Argentine President Nestor Kirchner several days ago came down on the side of the Gualeguaychu protesters and signed a decree sending the controversy between the two governments to the International Court of Justice, or ICJ, at The Hague.

This week, Argentina’s Congress will hold a series of meetings with Foreign Minister Jorge Taiana, Entre Rios Gov.
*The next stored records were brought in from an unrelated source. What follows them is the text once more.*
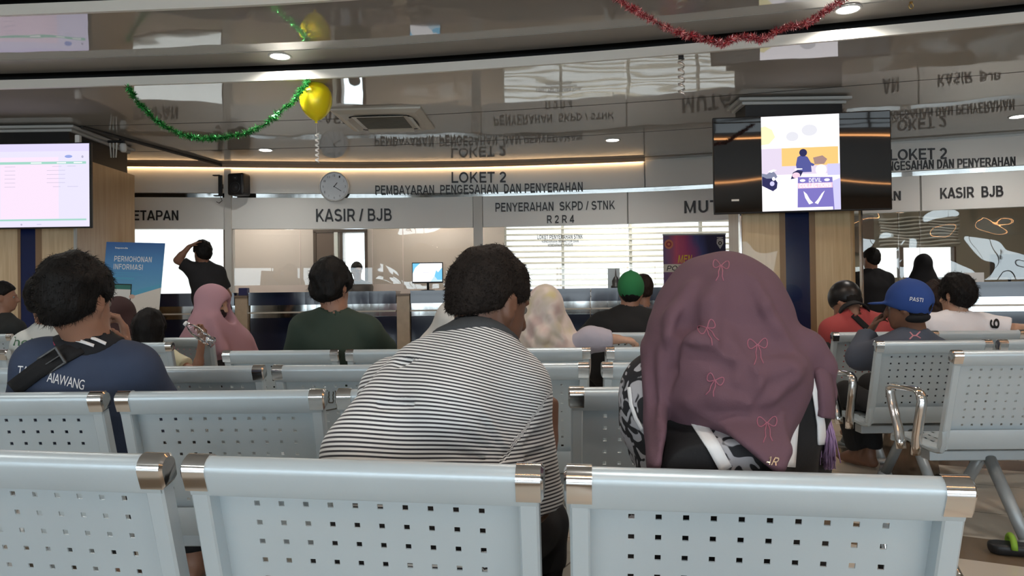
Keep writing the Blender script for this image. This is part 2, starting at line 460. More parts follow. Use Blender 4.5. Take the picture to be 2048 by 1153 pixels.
b6 = board(1842, 2250, ZB, ZM0, 'white sign board reading KASIR BJB on the curved wall')
letters(b6, 'KASIR  BJB', 1884, 2009, 376, 398, 371, 393)
bm = bmesh.new(); strip(bm, X0, X1, -.02, .035, ZM0 + .004, ZM1 - .004); struct(obj('trim_5', bm, M_mirror))
bm = bmesh.new(); strip(bm, X0, X1, -.05, -.02, ZB, HB + .02); struct(obj('wall_front', bm, M_white))
# warm cove light between ceiling and fascia
M_cove = mat('brown_cove_trim', (.42, .27, .16), .5)
bm = bmesh.new(); strip(bm, wall_x(150), wall_x(1290), .10, .16, HB - .045, HB - .001); struct(obj('trim_6', bm, M_cove))
bm = bmesh.new(); strip(bm, wall_x(150), wall_x(1288), .085, .10, HB - .05, HB - .03)
tag(obj('led_strip', bm, emat('warm_led', (1, .62, .30), 9.0)), 'warm glowing LED strip along the ceiling edge above the fascia', 'light')
# white columns between the bays
for i, (a, bb) in enumerate(((455, 468), (949, 967))):
    bm = bmesh.new(); strip(bm, wall_x(a), wall_x(bb), -.05, .09, 0, HB - .01 if i == 0 else ZM0)
    struct(obj('trim_%d' % (7 + i), bm, mat('pale_column', (.62, .61, .57), .4)))

# --- the office behind the glass
M_office = mat('office_wall', (.64, .555, .505), .6)
M_frame = mat('dark_brown_frame', (.09, .06, .045), .4)
YB = 12.1
def wall_with_holes(name, x0, x1, z1, y, holes, m, th=.15):
    """straight wall along x with rectangular openings (xa, xb, za, zb)"""
    bm = bmesh.new(); xs = sorted({x0, x1, *[h[0] for h in holes], *[h[1] for h in holes]})
    for a, bb in zip(xs, xs[1:]):
        hs = sorted([h for h in holes if h[0] <= a + 1e-6 and h[1] >= bb - 1e-6], key=lambda h: h[2]); z = 0
        for h in hs:
            if h[2] > z: box(bm, ((a + bb) / 2, y, (z + h[2]) / 2), (bb - a, th, h[2] - z))
            z = h[3]
        if z < z1: box(bm, ((a + bb) / 2, y, (z + z1) / 2), (bb - a, th, z1 - z))
    return struct(obj(name, bm, m))
holes = [(-7.6, -4.66, .9, 2.45), (-2.73, -2.38, .02, 2.14), (-.115, 4.4, .9, 2.4)]
wall_with_holes('wall_back', -9, 5.3, 3.1, YB, holes, M_office)
wall_with_holes('wall_back', 5.3, 9.5, 3.1, 12.3, [(6.0, 7.35, 1.30, 1.80)], M_olive)
bm = bmesh.new(); box(bm, (5.3, 12.2, 1.55), (.1, .3, 3.1)); struct(obj('wall_back', bm, M_olive))
bm = bmesh.new(); sheet(bm, X0, X1, lambda x: wally(x) + .1, lambda x: YB, 2.95); struct(obj('ceiling', bm, mat('office_ceiling', (.7, .68, .65), .7)))
# doorway: dark leaf beside a bright opening
bm = bmesh.new()
for x in (-3.19, -2.755, -2.36): box(bm, (x, YB - .09, 1.08), (.045, .06, 2.16))
box(bm, (-2.775, YB - .09, 2.17), (.88, .06, .05))
d1 = struct(obj('door_1', bm, M_frame))
bm = bmesh.new(); box(bm, (-3.02, YB - .09, 1.08), (.29, .04, 2.12), bevel=.004)
obj('door_leaf', bm, mat('brown_door', (.16, .11, .085), .4), d1)
bm = bmesh.new(); box(bm, (-2.845, YB - .10, 1.08), (.06, .05, 2.14)); obj('door_post', bm, M_white, d1)
# window of the middle bay: white blinds and mullions
bm = bmesh.new()
for x in (-.1, .84, 1.95, 3.1, 4.38): box(bm, (x, YB + .02, 1.65), (.04, .08, 1.5))
for z in (.92, 2.38): box(bm, (2.14, YB + .02, z), (4.5, .08, .04))
w1 = struct(obj('window_1', bm, mat('white_window_frame', (.85, .84, .80), .4)))
bm = bmesh.new()
for k in range(16): box(bm, (2.14, YB - .02, .96 + k * .093), (4.5, .045, .006), rot=Matrix.Rotation(R(35), 3, 'X'))
obj('blind', bm, mat('cream_blind', (.9, .87, .78), .6), w1)
bm = bmesh.new()
for x in (-7.58, -4.68): box(bm, (x, YB + .02, 1.68), (.05, .08, 1.55))
for z in (.92, 2.43): box(bm, (-6.13, YB + .02, z), (2.95, .08, .05))
w2 = struct(obj('window_2', bm, M_frame))
bm = bmesh.new()
for x in (6.0, 6.45, 7.35): box(bm, (x, 12.28, 1.55), (.06, .1, .5))
w3 = struct(obj('window_3', bm, M_frame))
bm = bmesh.new()
for k in range(9):                            # warped white blind above the small window
    pts = [(6.05 + t * 1.3 / 12, 12.15 + .03 * math.sin(t * .9 + k), 1.83 + k * .055 + .018 * math.sin(t * .7 + k * .5)) for t in range(13)]
    prev = None
    for p in pts:
        q = [bm.verts.new((p[0], p[1] + .02, p[2] - .018)), bm.verts.new((p[0], p[1] - .02, p[2] + .016))]
        if prev: bm.faces.new((prev[0], prev[1], q[1], q[0]))
        prev = q
bl = obj('blind', bm, mat('grey_blind', (.75, .74, .70), .5), w3, True)
bl.modifiers.new('thick', 'SOLIDIFY').thickness = .004
bm = bmesh.new(); box(bm, (5.72, 12.15, 2.02), (.46, .06, .62), bevel=.01)
tag(obj('cupboard_door', bm, M_frame), 'dark brown wall cupboard beside the striped blind in the office', 'cupboard')
for i, (x, z, sx, sz) in enumerate(((-6.13, 1.67, 2.9, 1.55), (-2.55, 1.08, .35, 2.1), (2.14, 1.65, 4.5, 1.5), (6.68, 1.55, 1.35, .5))):
    portal('office_opening_daylight', (x, (YB if i < 3 else 12.3) + .12, z), (R(-90), 0, 0), sx, sz)

# tinted panes added to dim the daylight in the office windows
M_dim = glass_mat('window_film', (.56, .525, .50), .5)
for x0, x1, z0, z1, y, w, in ((-.1, 4.38, .9, 2.4, YB + .03, w1), (-7.6, -4.66, .9, 2.45, YB + .03, w2), (6.0, 7.35, 1.30, 1.80, 12.3, w3)):
    bm = bmesh.new(); box(bm, ((x0 + x1) / 2, y, (z0 + z1) / 2), (x1 - x0, .006, z1 - z0)); obj('tinted_pane', bm, M_dim, w)

# --- glass panes above the counter
M_glass = glass_mat('clear_pane', (.96, .98, .97), 1.0)
M_acryl = glass_mat('warped_acrylic', (.93, .94, .92), 1.6, (1.3, .85))
def pane(px0, px1, z0, z1, m, name):
    bm = bmesh.new(); strip(bm, wall_x(px0), wall_x(px1), .0, .008, z0, z1)
    return struct(obj(name, bm, m))
pane(150, 453, 1.2, ZB, M_glass, 'window_8')
pane(469, 600, 1.28, ZB, M_glass, 'window_9')
pane(602, 745, 1.28, ZB, M_glass, 'window_10')
pane(747, 806, 1.28, ZB, M_acryl, 'window_11')
pane(808, 948, 1.2, ZB, M_acryl, 'window_12')
g13 = pane(969, 1254, 1.2, ZB, M_glass, 'window_13')
pane(1257, 1640, 1.2, ZB, M_glass, 'window_14')
pane(1645, 1798, 1.2, ZB, M_acryl, 'window_15')
pane(1800, 1841, 1.2, ZB, M_acryl, 'window_16')
pane(1843, 2250, 1.2, ZB, M_acryl, 'window_17')
M_grey = mat('grey_letters', (.30, .30, .31), .5)
for s, a, bb, t, bo in (('LOKET PENYERAHAN STNK', 1076, 1167, 470, 479), ('KENDARAAN BERMOTOR DAN', 1085, 1158, 481, 486), ('KENDARAAN KHUSUS', 1097, 1147, 488, 494)):
    o = letters(g13, s, a, bb, t, bo, t - 1, bo - 1, .02, .06); o.data.materials.clear(); o.data.materials.append(M_grey)

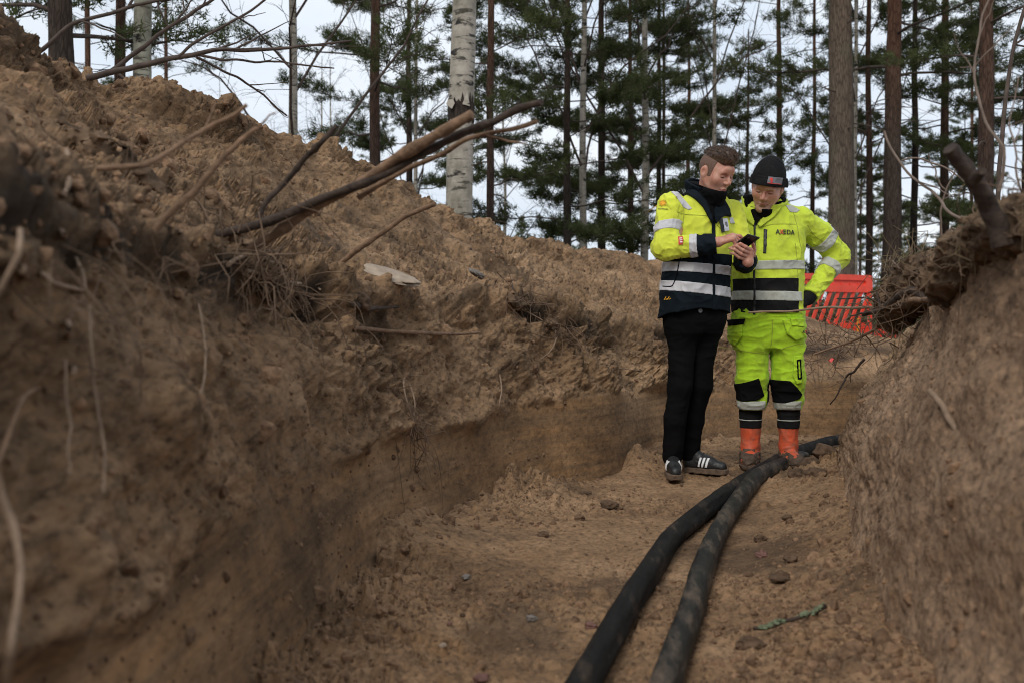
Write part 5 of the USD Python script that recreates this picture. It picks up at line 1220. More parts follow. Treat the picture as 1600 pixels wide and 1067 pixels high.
    # ---- boots
    def boot(x, y, toe, lab):
        x = float(x); tx, ty = toe
        shaft = union([cap((x, y, .13), (x * 1.0, y, .39), .053, .068), cap((x, y, .13), (x, y, .07), .053, .053)], .02)
        foot = union([cap((x, y + .03, .055), (x + tx * .5, y + ty * .5, .055), .050, .050), cap((x + tx * .5, y + ty * .5, .055), (x + tx, y + ty, .050), .050, .044)], .02)
        bt = creases(inter(lambda p: smin(shaft(p), foot(p), .03), plane((0, 0, 1), .375), plane((0, 0, -1), -.002)), .004, 20, 161)
        b0, b1 = np.array([x - .16, y - .30, -.01]), np.array([x + .16, y + .14, .40])
        o = obj('boot', nets(bt, b0, b1, .004), MT['boot'], t, True, lab)
        obj('boot_shaft', nets(inter(grow(bt, .003), plane((0, 0, -1), -.236), plane((0, 0, 1), .362)), b0, b1, .0038), MT['charcoal'], o, True)
        obj('shaft_stripe', nets(inter(grow(bt, .0052), lambda p: np.abs(p[:, 2] - .283) - .0035), b0, b1, .0032), MT['reflect_dirty'], o, True)
        obj('sole', nets(inter(creases(grow(bt, .010), .008, 26, 171), plane((0, 0, 1), .042)), b0, b1, .004), MT['mud'], o, True)
        mud = lambda p: p[:, 2] - (.055 + .09 * fbm(p * 26, 3, 9))
        obj('mud', nets(inter(creases(grow(bt, .0045), .007, 30, 173), mud, plane((0, 0, -1), -.03)), b0, b1, .004), MT['mud'], o, True)
    boot(-.108, .02, (-.045, -.135), 'orange boot left of the cables')
    boot(.106, .0, (.012, -.16), 'orange boot right of the cables')
    # ---- glove
    gl = union([rh, cap(W + fa * .02, W - fa * .05, .030, .036)], .015)
    ob = obj('glove', nets(creases(grow(gl, .003), .002, 40, 181), W - (.22, .20, .18), W + (.12, .14, .12), .003), MT['charcoal'], t, True)
    return t
man_typing()
man_looking()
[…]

Jorge Busti and the members of the Gualeguaychu Environmental Assembly to evaluate their support for the presentation of Argentina’s case before the ICJ.

The Gualeguaychu protesters received a telephone call on Saturday night from Argentine Nobel Peace Prize winner Adolfo Perez Esquivel, who asked them to stop their bridge blockage “as a goodwill gesture,” after a meeting he had with Uruguayan Deputy Foreign Minister Belela Herrera.

However, the protesters decided to continue their protest.

Meanwhile, the Uruguayan Catholic Church offered to mediate the conflict between the two nations.

“If the Church can lend a hand, God be praised,” said Montevideo Archbishop Nicolas Cotugno said in statements published on Sunday in the local media.

Uruguay’s Environment Minister Jaime Igorra repeated Saturday that his country has taken every precaution needed to make sure that paper mills being built in Fray Bentos cause no pollution, adding that Argentine protest actions have “serious” consequences.

Igorra said that roadblocks mounted by the Gualeguaychu protesters “cause losses to the nations of Mercosur.”

“Uruguay’s government has taken all due precautions in the matter,” Igorra said on Buenos Aires station Radio del Plata, in defending construction of the plants.

He said that the plants are equipped with “superior, environment-friendly technology” and are supervised by “62 technicians who put together an environmental-impact report which has been corroborated by international consultants.”